Grass is a frequent indirect presence in the Cantos, too frequent to go into here. It often signals the presence of the unseen, as in [74:444], when it turns in the wind, revealing the invisible.
Water, too – whether still, smoothly flowing or tempestuous – also appears too frequently to discuss here, if anything more often than grass.
Yeats and Pound were both strongly influenced by Neoplatonism.[7] They both used the metaphor of water as an image of the nous, that Platonic fluid representing our everyday world.
There is plenty of evidence for this in Yeats' writings – his late poems, 'The Delphic Oracle upon Plotinus' (1931) and 'News for the Delphic Oracle' (c. 1938) are fun examples.
Pursuing the imagery of water in Pound's work would lead us down many rabbit holes, through many tunnels, possibly never to emerge into the light again. After many hours we would look up from our mound of books, hundreds of scribbled notes, cross-references and cups of cold, unfinished coffee and we would realise that we still cannot see fully into his head, but what we can comprehend is fascinating, beautifully expressed and, possibly, completely misunderstood. Someone, somewhere will come up with an allusion that we have missed and the chase will be on again.
What, therefore, can we say with certainty? Only that finally, in 1945, in the dust and heat of the Pisan summer, two writers are united by the symbolic vision of grass that is 'nowhere out of place', that can grow calmly in the most unexpected places – a church roof in Siena, the weirs in Ballisodare – grass that represents a quiet, serene existence above the turbulent waters of the everyday, the Platonic nous; the survivor full of self-knowledge and regret.
She bid me take life easy, as the grass grows on the weirs;
But I was young and foolish, and now am full of tears.
What must the restless survivor in the Pisan prison camp have thought of that?
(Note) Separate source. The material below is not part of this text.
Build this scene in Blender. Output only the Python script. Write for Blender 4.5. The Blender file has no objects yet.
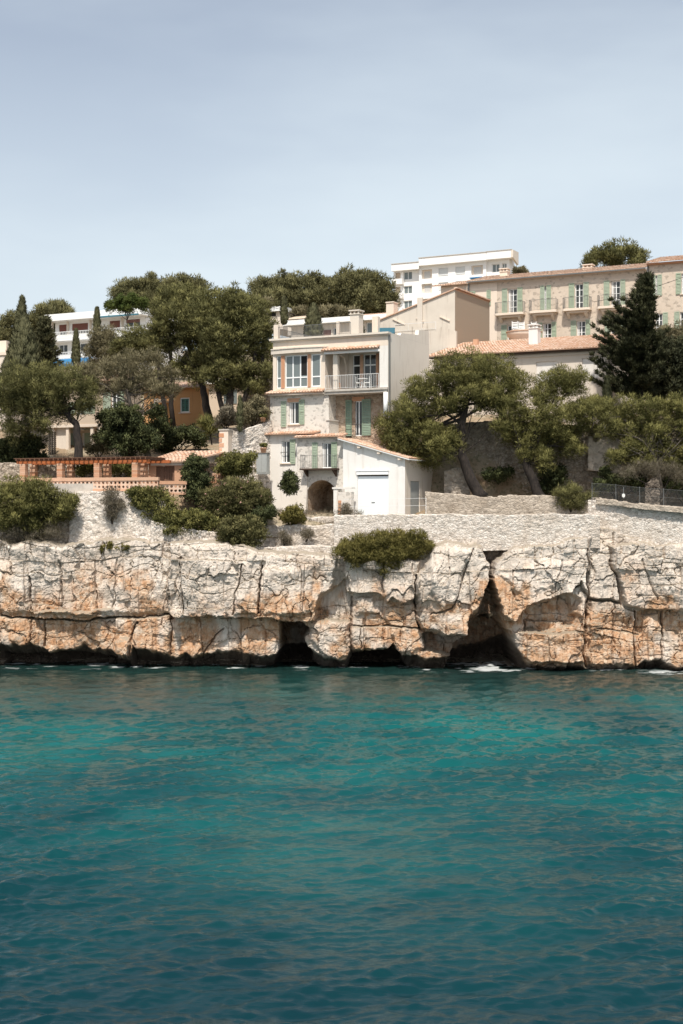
import bpy, math, random
import numpy as np
from mathutils import Vector

F, ZC, CX, CY = 1400.0, 10.0, 341.5, 512.0
scene = bpy.context.scene
COL = scene.collection
R = math.radians
rnd = random.Random(7)

def at(px, py, Y):
    return ((px-CX)*Y/F, Y, ZC+(CY-py)*Y/F)

# ------------------------------------------------------------------ numpy noise
def _h(ix, iy, s):
    x = (ix.astype(np.int64)*374761393 + iy.astype(np.int64)*668265263 + s*974711) & 0xffffffff
    x = ((x ^ (x >> 13))*1274126177) & 0xffffffff
    x = ((x ^ (x >> 16))*2246822519) & 0xffffffff
    return ((x ^ (x >> 15)) & 0xffffff)/float(0x1000000)
def vn(x, y, s=0):
    x = np.asarray(x, float); y = np.asarray(y, float)
    ix = np.floor(x); iy = np.floor(y); fx = x-ix; fy = y-iy
    ux = fx*fx*fx*(fx*(fx*6-15)+10); uy = fy*fy*fy*(fy*(fy*6-15)+10)
    a = _h(ix, iy, s); b = _h(ix+1, iy, s); c = _h(ix, iy+1, s); d = _h(ix+1, iy+1, s)
    return (a*(1-ux)+b*ux)*(1-uy)+(c*(1-ux)+d*ux)*uy
def fbm(x, y, o=4, s=0, g=.5):
    t = 0; a = 1; n = 0
    for i in range(o):
        t = t + a*(vn(x*2**i+i*17.3, y*2**i+i*9.1, s+i)-.5)*2; n += a; a *= g
    return t/n
def worley(x, y, s=0):
    ix = np.floor(x); iy = np.floor(y)
    f1 = np.full(x.shape, 9.); f2 = f1.copy(); idd = np.zeros(x.shape); ox = np.zeros(x.shape); oy = ox.copy()
    for dx in (-1, 0, 1):
        for dy in (-1, 0, 1):
            cx = ix+dx; cy = iy+dy
            qx = cx+_h(cx, cy, s)-x; qy = cy+_h(cx, cy, s+5)-y
            d = np.hypot(qx, qy); n = d < f1
            f2 = np.where(n, f1, np.minimum(f2, d))
            idd = np.where(n, _h(cx, cy, s+11), idd); ox = np.where(n, qx, ox); oy = np.where(n, qy, oy)
            f1 = np.where(n, d, f1)
    return f1, f2, idd, ox, oy
def sst(a, b, x):
    t = np.clip((x-a)/(b-a), 0, 1); return t*t*(3-2*t)
def poly_sd(px, py, poly):
    """signed distance to a polygon, positive inside"""
    d = np.full(px.shape, 1e9); ins = np.zeros(px.shape, bool); n = len(poly)
    for i in range(n):
        x0, y0 = poly[i]; x1, y1 = poly[(i+1) % n]
        ex, ey = x1-x0, y1-y0
        t = np.clip(((px-x0)*ex+(py-y0)*ey)/(ex*ex+ey*ey+1e-9), 0, 1)
        d = np.minimum(d, np.hypot(px-x0-t*ex, py-y0-t*ey))
        if y0 != y1:
            c = ((y0 > py) != (y1 > py)) & (px < (x1-x0)*(py-y0)/(y1-y0)+x0)
            ins ^= c
    return np.where(ins, d, -d)
def line_d(px, py, pts):
    d = np.full(px.shape, 1e9)
    for (x0, y0), (x1, y1) in zip(pts[:-1], pts[1:]):
        ex, ey = x1-x0, y1-y0
        t = np.clip(((px-x0)*ex+(py-y0)*ey)/(ex*ex+ey*ey+1e-9), 0, 1)
        d = np.minimum(d, np.hypot(px-x0-t*ex, py-y0-t*ey))
    return d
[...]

The thought stayed with him. Towards the end of his life, among the last lines he ever published, he wrote: 'That I lost my center / fighting the world' [117:802]. Consiros.
References
- ^ William Butler Yeats (1865-1939), Reveries Over Childhood and Youth, London, 1916, p13f.
-
^
Alexander Norman Jeffares, A Commentary on the Collected Poems of W.B. Yeats, Stanford University Press, 1968, p. 14f.
Jeffares researches the folk-song predecessors for the first verse of Yeats' poem thoroughly. These predecessors are mildly interesting because they show what Yeats might have taken over. But if we believe Yeats' statement that he started with an oral basis, 'three lines imperfectly remembered by an old peasant woman' – and we have no reason not to – the exact texts of the predecessors are really only of academic interest. Yeats' poem is what it is. - ^ 'Down by the Salley Gardens' in Crossways (1889) in Collected Poems, Macmillan, London, 1965, p. 22f.
- ^ All the references to The Cantos take the form [canto number:page number] and relate to The Cantos of Ezra Pound, Faber and Faber, London, 1975.
- ^ Ezra Pound, Confucian Analects, Peter Owen, London 1979 (1956), p.39.
- ^ Some initial steps in the explication of this section were undertaken by my friend Walter Baumann in his book Roses from the Steel Dust, Orono, Maine, 2000, p. 136f.
-
^
A good and comprehensive review of Pound's Neoplatonism can be found in Peter Th. M.G. Liebregts, Ezra Pound and Neoplatonism, Fairleigh Dickinson Univ. Press, Madison, 2004.
Yeats' Platonism, much more on show, has been thoroughly explored. A brief account – although by no means the last word on the subject – can be found in Brian Arkins, 'Yeats and Platonism' in Platonism and the English Imagination, Cambridge University Press, 1994, p. 279-289.